AEP has invested in wind generation to supplement its nuclear and hydro generation. The company built the first utility-scale, six-megawatt (MW) wind farm in 1995 and has become one of the main generators and distributors of wind energy in the U.S. AEP operates 310 MW of wind generation and purchases an additional 1,053 MW. In April 2007, the company announced a voluntary plan to add 1,000 MW of new wind or renewable energy by 2011 as a component of its comprehensive emissions strategy. The addition of renewable energy to AEP’s energy portfolio avoids the increase in greenhouse gas emissions that would occur if the company relied on traditional fossil fuels to meet growing customer demand.
“By capturing methane and converting it to a less-potent greenhouse gas, farmers benefit because
of an income stream, and we benefit because we reduce our carbon footprint. It’s a win-win situation.”
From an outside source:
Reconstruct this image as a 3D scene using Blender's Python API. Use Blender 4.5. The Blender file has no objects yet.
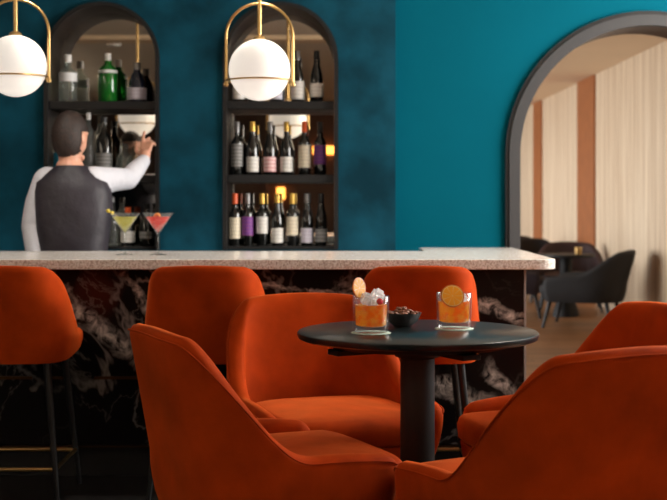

- Dennis Welch, Executive Vice President – Environmental, Safety, Health and Facilities, AEP
In June 2007, AEP announced an agreement to support the largest agricultural carbon offset program in the nation, one that will capture and destroy methane — a potent greenhouse gas — emitted from some 200 farms in the Midwest. Under the agreement, AEP will purchase 4.6 million carbon credits between 2010 and 2017, generated by capturing methane on livestock farms. The methane will be burned, converting it to carbon dioxide, a less harmful greenhouse gas than methane, and water. “By capturing methane and converting it to a less-potent greenhouse gas, farmers benefit because of an income stream, and we benefit because we reduce our carbon footprint. It’s a win-win situation,” says Welch.
“The changes we make are good for us, but we don’t look at it that way: They’re the right thing to do, and they’re right for the environment.”